Glasgow’s largest park at 140 acres, Pollok Country Park provides a sanctuary for residents, visitors and wildlife. Discover the park’s rich rural history at Pollok House, the ancestral home to the Maxwell Family, and take photos with the herd of Highland cows!

The Lighthouse

One of the finest examples of Art Nouveau architecture in Glasgow, the Lighthouse was designed by Charles Rennie Mackintosh and was the former Glasgow Herald Building. Today, the Lighthouse is Scotland's Centre for Design and Architecture, which is a visitor center, exhibition space and events venue.


Tips and Tricks

  • The Glaswegian accent is much thicker than the accent found in Edinburgh. Learn a bit of the local lingo to help you on your trip!

  • If you’d like to do some shopping, head to Buchanan Street, the city’s main pedestrianized shopping street.

  • Just a 30-minute drive from Glasgow is Finnich Glen, also known as the Devil’s Pulpit. You might recognize this beautiful moss-covered glen from Starz’s Outlander.

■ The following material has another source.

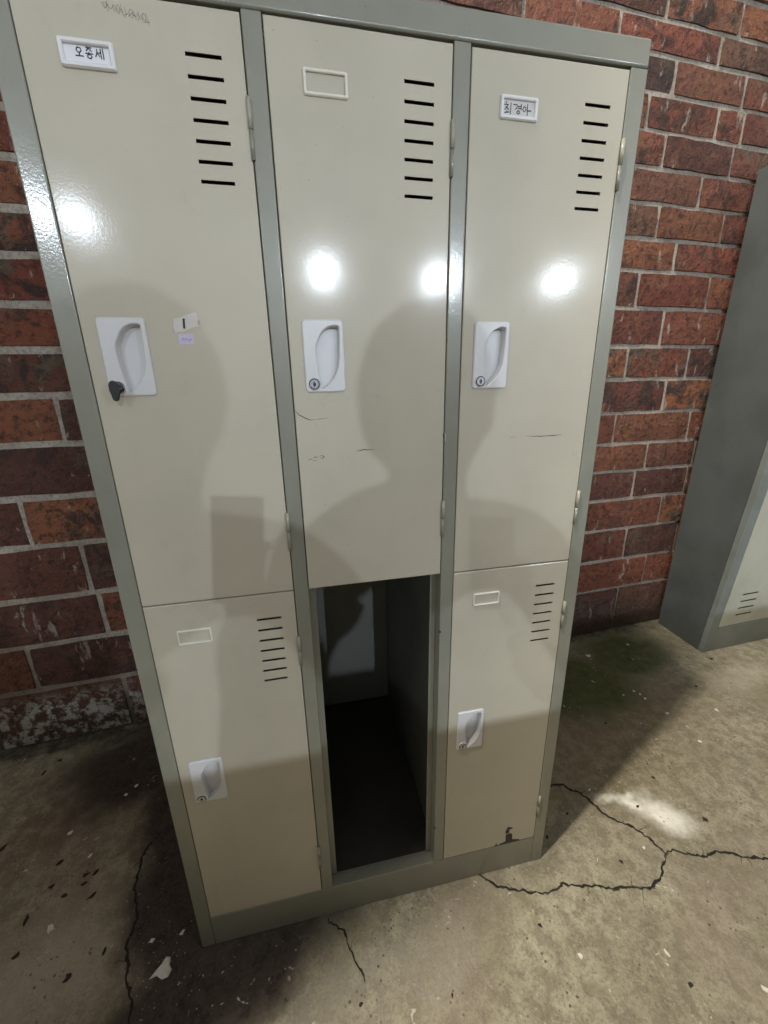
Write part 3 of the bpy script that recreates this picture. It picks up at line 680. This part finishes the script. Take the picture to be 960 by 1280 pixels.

  • Take plenty of photos of City Chambers, one of the Glasgow's most important and prestigious buildings.


Day Trips

Loch Lomond & The Trossachs National Park

If you’re looking for an escape from city life, head just 14 miles from Glasgow to Loch Lomond, the biggest loch (lake) in the UK. All year long, the lake brims with activity from water sports to fishing. Surrounding Loch Lomond is The Trossachs, Scotland’s first national park. You’ll want to spend an entire day exploring the charming villages, rolling countryside, craggy mountain peaks and sparkling waters of this area.

Stirling

Just 30 minutes from Glasgow by car or train is the historic town of Stirling, site of the famous Battle of Bannockburn. Get your bearings at Stirling Castle where Mary, Queen of Scots was crowned in 1542, and the 246-step Wallace Monument with panoramic views of the beautiful Scottish countryside. In town, stroll down the cobbled streets of Old Town, lined with shops and restaurants.

Whisky distilleries

Whisky is Scotland’s national drink and an integral part of Scottish culture. If you’re interested in how whisky is produced, visit to a distillery! There are more than 100 distilleries in Scotland across five whisky producing regions - Lowland, Highland, Islay, Campbeltown and Speyside - which are all easily accessible from Glasgow. One of the most well-known distilleries is Glengoyne in the Highlands, often described as Scotland’s most beautiful distillery.